AAAR 37th Annual Conference October 14 - October 18, 2019 Oregon Convention Center Portland, Oregon, USA
Abstract View
An Aerosol Gas Exchange System (AGES) for Engine Exhaust Conditioning
MARKUS BAINSCHAB, Sampsa Martikainen, Panu Karjalainen, Jorma Keskinen, Alexander Bergmann, Graz University of Technology
Abstract Number: 429 Working Group: Instrumentation and Methods
Abstract The current European Particle Number (PN) emission standard regulates the emission of non-volatile particles larger than 23 nm in diameter. In order to assess this quantity correctly, a sampling system has to remove condensable semivolatile compounds and inhibit growth of sub-cut size particles. State-of-the-art technologies tackle this task by diluting the sampled exhaust with hot air and subsequently providing residence time to the sample for evaporation (evaporation tube), oxidation (catalytic stripper) or adsorption (thermal denuder) of volatile compounds.
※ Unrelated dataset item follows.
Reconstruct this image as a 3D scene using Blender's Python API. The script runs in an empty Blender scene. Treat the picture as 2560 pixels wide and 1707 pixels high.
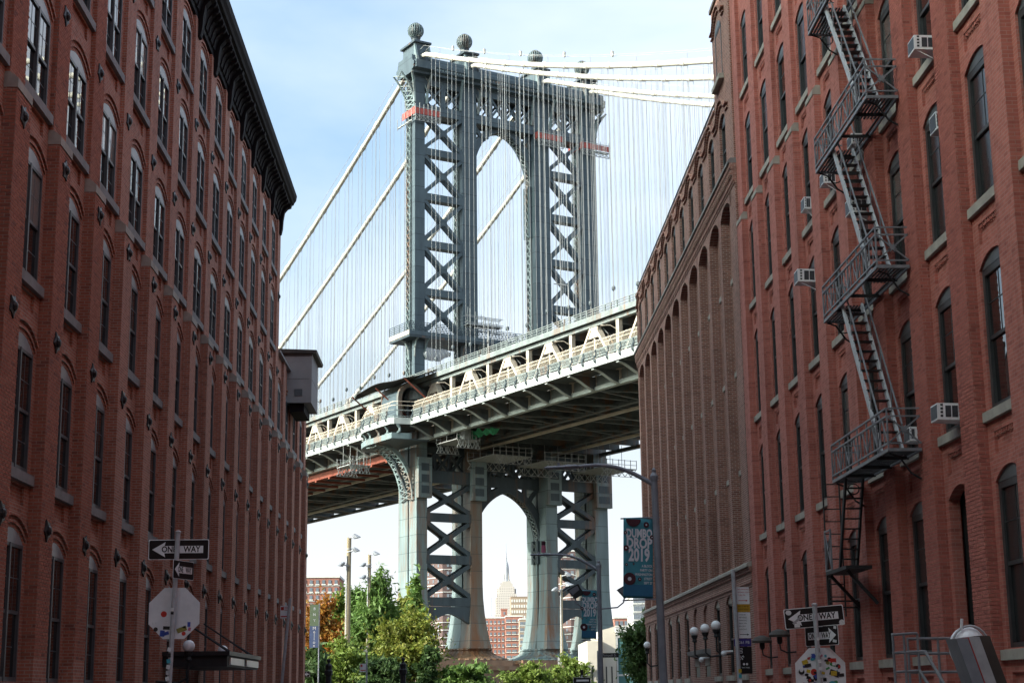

We present an Aerosol Gas Exchange System (AGES), which can be used as an alternative to for engine exhaust conditioning for particle number measurements. The system’s core element is a counter flow denuder, which has previously been shown to provide effective removal of gaseous species from an aerosol while exhibiting limited particle losses. Diffusional transport through a porous membrane allows the exchange of gaseous compounds in the aerosol with a freely selectable purge gas. By integrating this device into a system comprising heaters, temperature measurement, flow control and pressure regulation, we provide an aerosol conditioning system that is applicable for a variety of sources at changing pressure and temperature conditions.
We performed laboratory-based experiments to test the AGES’ capabilities in removing a variety of gaseous species that are abundant in engine exhaust. We altered the sample temperature and the flow rate to evaluate the impact of these parameters on the exchange performance of the system and fractional particle penetration. Additionally, we provide a detailed mathematical model and multiphysical simulations, which enable the prediction of the exchange efficiencies of untested substances.
The presented results demonstrate the potential of the AGES for engine exhaust conditioning amongst many other possible applications like atmospheric studies and aerosol mass spectrometry.